For cloud computing providers, storage is made highly available on instances, making it possible to spin up an identical instance on a different node in the event of a node failure. This availability is vital for failover migration, as changing nodes for a given instance requires manual troubleshooting to determine the origin of the issue, to ensure customers will not lose data when the instance is spun up elsewhere. Naturally, this prevents IT staff from designing VMs to automatically spin up on a different node. However, requiring IT staff to manually investigate issues can lead to downtime for customers (or, for internal use cases, applications).

Capacity growth is not necessarily linear

Computing and storage requirements are often influenced by patterns that exist in business operations. Rather than assuming that the amount of data your business generates grows evenly with the number of days worked, data growth is more likely to increase with external milestones. For example, an accounting firm is likely to demonstrate larger increases in data storage in the first quarter of a given year, as supporting documentation for tax filings is submitted in advance of an April filing deadline.

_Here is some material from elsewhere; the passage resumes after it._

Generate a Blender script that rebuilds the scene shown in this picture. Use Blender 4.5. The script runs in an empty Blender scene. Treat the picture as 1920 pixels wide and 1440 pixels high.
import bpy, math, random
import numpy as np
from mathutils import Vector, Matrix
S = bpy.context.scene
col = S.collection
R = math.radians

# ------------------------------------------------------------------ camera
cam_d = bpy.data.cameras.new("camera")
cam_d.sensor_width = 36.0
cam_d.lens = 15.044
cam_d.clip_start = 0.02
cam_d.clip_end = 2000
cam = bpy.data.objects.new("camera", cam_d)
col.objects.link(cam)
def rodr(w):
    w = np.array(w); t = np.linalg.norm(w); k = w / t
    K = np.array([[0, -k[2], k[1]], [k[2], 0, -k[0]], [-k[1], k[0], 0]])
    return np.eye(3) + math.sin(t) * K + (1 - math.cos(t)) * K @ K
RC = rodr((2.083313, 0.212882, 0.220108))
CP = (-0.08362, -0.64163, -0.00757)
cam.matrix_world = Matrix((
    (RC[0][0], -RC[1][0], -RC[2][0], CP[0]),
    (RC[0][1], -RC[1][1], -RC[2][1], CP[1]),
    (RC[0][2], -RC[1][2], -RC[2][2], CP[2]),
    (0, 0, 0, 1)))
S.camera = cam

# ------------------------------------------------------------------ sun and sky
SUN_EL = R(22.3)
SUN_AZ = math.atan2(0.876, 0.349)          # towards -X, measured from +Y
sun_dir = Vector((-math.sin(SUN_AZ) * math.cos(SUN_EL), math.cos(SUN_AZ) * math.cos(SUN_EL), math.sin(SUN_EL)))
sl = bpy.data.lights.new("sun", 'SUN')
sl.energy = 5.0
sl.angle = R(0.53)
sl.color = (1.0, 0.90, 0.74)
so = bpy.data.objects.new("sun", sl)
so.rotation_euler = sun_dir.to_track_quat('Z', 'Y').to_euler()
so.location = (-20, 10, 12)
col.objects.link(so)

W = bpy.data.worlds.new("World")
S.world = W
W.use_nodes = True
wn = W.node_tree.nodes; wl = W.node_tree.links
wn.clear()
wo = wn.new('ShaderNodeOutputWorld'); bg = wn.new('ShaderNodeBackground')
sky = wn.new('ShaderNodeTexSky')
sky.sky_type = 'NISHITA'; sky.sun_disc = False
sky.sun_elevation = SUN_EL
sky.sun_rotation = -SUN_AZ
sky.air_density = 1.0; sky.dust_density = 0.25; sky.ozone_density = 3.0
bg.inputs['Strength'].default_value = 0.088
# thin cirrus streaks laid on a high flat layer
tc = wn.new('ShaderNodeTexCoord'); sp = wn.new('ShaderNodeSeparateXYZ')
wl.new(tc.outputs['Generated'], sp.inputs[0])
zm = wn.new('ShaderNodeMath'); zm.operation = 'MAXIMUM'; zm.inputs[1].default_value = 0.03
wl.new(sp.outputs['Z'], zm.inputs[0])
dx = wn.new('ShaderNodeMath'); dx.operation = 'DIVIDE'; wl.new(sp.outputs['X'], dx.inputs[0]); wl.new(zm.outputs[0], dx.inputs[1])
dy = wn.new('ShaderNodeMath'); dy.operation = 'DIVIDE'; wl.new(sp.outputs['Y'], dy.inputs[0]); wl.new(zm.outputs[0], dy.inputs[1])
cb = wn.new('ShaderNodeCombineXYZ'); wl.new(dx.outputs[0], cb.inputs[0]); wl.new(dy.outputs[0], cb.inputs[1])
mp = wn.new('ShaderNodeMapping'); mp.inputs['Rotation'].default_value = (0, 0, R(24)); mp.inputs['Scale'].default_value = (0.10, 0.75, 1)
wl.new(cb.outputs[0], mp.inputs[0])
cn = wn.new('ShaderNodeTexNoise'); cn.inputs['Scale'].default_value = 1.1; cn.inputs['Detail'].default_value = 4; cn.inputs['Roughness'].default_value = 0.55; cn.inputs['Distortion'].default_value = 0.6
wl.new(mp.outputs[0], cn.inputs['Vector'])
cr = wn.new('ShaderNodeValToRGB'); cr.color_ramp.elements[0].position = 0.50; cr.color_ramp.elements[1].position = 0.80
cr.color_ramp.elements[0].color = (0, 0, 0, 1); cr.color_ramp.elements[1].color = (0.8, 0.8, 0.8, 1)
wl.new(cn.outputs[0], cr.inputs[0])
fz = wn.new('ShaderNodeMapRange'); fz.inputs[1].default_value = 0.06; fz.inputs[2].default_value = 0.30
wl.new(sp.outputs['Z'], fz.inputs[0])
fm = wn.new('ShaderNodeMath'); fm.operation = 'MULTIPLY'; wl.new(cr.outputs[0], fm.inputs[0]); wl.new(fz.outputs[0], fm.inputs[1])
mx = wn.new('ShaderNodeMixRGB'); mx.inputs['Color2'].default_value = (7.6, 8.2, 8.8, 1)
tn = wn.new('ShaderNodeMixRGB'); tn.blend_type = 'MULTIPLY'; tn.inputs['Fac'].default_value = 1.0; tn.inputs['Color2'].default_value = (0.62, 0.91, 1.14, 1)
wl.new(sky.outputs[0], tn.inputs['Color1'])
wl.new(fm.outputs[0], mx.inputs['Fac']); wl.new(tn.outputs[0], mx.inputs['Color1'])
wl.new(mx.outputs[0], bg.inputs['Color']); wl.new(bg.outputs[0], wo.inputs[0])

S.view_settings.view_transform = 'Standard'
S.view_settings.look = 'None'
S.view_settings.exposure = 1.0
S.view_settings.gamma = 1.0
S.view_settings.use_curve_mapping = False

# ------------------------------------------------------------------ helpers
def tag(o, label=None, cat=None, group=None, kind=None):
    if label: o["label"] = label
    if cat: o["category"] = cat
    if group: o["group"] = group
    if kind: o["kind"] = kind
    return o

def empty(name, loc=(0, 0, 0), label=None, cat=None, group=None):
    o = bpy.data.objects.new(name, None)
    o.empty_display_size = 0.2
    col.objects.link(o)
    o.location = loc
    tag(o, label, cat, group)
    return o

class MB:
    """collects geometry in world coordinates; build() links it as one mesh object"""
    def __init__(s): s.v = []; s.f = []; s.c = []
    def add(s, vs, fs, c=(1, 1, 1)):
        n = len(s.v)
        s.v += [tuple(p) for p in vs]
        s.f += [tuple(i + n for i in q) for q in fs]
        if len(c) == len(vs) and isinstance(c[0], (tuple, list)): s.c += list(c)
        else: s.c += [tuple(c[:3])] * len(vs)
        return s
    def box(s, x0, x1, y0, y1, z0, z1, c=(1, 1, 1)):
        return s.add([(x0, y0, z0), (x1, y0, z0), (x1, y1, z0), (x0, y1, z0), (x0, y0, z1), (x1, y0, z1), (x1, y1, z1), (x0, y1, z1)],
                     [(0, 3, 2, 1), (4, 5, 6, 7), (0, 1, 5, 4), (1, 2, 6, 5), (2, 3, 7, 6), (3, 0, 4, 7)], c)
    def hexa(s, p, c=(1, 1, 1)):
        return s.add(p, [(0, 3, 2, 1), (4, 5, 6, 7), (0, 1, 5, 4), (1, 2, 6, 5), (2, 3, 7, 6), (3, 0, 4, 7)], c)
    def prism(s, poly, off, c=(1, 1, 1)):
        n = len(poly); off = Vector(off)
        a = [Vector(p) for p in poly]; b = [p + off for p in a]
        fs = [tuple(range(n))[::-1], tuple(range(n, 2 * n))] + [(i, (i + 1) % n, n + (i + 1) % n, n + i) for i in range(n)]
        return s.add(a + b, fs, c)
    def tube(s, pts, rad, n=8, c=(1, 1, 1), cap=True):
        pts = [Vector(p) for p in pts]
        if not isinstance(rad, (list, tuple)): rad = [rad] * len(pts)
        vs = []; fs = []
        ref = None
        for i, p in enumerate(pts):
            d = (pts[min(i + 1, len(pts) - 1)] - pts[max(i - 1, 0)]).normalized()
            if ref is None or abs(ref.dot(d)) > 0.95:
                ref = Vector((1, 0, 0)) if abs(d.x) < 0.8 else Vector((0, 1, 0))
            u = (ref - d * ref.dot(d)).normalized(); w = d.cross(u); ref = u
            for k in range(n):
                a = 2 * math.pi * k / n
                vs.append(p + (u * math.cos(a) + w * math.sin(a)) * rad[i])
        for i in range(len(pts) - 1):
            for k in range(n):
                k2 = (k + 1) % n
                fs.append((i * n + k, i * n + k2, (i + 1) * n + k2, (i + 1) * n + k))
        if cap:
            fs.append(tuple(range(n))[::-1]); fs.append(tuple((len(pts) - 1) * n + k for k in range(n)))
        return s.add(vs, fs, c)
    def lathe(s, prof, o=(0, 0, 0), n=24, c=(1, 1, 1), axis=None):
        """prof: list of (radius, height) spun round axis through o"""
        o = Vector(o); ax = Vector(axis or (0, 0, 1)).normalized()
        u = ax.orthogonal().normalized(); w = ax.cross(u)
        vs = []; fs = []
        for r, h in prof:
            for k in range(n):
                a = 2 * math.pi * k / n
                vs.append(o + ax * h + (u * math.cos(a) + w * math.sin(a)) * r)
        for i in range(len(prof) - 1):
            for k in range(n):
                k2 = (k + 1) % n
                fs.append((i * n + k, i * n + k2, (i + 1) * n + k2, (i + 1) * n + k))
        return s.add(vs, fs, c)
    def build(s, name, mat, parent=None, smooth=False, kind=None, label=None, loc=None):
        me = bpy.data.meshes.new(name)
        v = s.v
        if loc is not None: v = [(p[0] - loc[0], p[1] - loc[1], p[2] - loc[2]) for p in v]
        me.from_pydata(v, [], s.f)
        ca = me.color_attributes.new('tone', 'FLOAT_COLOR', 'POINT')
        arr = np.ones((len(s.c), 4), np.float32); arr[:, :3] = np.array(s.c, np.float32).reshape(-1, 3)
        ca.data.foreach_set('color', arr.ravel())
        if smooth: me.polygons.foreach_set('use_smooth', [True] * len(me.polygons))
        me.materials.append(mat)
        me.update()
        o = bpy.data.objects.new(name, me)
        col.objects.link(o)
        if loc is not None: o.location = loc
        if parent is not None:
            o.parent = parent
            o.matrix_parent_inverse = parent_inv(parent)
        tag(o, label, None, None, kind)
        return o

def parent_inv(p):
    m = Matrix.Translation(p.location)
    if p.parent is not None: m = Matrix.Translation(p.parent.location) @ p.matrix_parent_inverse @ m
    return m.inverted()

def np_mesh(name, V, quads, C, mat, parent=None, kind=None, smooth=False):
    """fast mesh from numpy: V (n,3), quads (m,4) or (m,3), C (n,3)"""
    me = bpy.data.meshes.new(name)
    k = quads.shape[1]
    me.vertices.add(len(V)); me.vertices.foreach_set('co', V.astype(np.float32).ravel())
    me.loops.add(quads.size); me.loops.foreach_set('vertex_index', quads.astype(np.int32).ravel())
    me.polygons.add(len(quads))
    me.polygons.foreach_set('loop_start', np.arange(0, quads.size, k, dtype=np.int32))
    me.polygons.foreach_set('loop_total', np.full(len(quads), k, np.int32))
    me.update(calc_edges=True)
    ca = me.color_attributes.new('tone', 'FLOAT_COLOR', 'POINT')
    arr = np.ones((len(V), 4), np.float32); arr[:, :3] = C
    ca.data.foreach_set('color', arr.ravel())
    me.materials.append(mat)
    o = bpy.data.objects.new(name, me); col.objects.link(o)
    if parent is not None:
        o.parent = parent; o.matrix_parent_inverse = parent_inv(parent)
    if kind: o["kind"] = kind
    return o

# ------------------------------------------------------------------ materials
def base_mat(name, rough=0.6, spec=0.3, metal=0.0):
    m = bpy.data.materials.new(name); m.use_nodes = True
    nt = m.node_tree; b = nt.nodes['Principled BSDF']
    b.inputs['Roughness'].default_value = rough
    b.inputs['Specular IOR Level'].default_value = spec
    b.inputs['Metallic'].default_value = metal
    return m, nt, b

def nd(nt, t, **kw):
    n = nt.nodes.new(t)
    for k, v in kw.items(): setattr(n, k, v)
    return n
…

Bart McDonough, CEO of managed IT and cybersecurity firm Agio, suggests that companies "be very deliberate about capacity planning," adding that "You should never be surprised by depletions of resources bandwidth and storage". Depending on the business's size and circumstances, these levels should be assessed on a regular and deliberate basis, whether it's weekly, quarterly, or otherwise.

Do not assume backups are bulletproof

The practical usability of backups is the Schrödinger's Cat of IT. If you run backups without periodically testing to ensure systems are restored properly from these backups without issue, do you actually have anything backed up? McDonough notes that "there are best practices we know we need to do, including checks that data storage backups and disaster recovery (DR) tests are still effective. Companies tend to only examine these in response to a problem, and less so proactively. Get these checks on the calendar, schedule them regularly, assign accountability for both the task itself and ensuring that completion is achieved."

You do not have the purchase power of hyperscale companies

Because of the performance requirements of hyperscale companies, much of (if not all) the hardware they deploy in their data centers is a custom design. According to Stephen Hill, Senior Analyst for Applied Infrastructure at 451 Research, "much of the value proposition of a mega-scale environment can come from designing them with an eye for extreme efficiency of the physical factors; managing a delicate balance between compute density, power, and cooling. For them, a percentage point or two of improvement can have a major impact on their bottom line."

Likewise, Hill notes that smaller organizations will not be able to match hyperscalers in terms of hardware customization, but that management overhead for deployments at smaller organizations can be reduced through automation just as effectively as at hyperscale companies.

Hanging on to old hardware is bad for security and morale

While hyperscale companies do not publicly disclose their hardware lifecycles, Holger Mueller, Principal Analyst & VP at Constellation Research, estimates most systems as having a two- to four-year lifecycle at hyperscale companies, and indicates that this is good guidance for enterprise as well.

Allowing hardware to stay in service beyond that time frame can have negative implications for security, as well as demoralize IT staff who must dedicate time to fixing that hardware. As business requirements vary, Mueller notes that "CIOs need to ask themselves what are the performance and security implications to let hardware linger longer than that."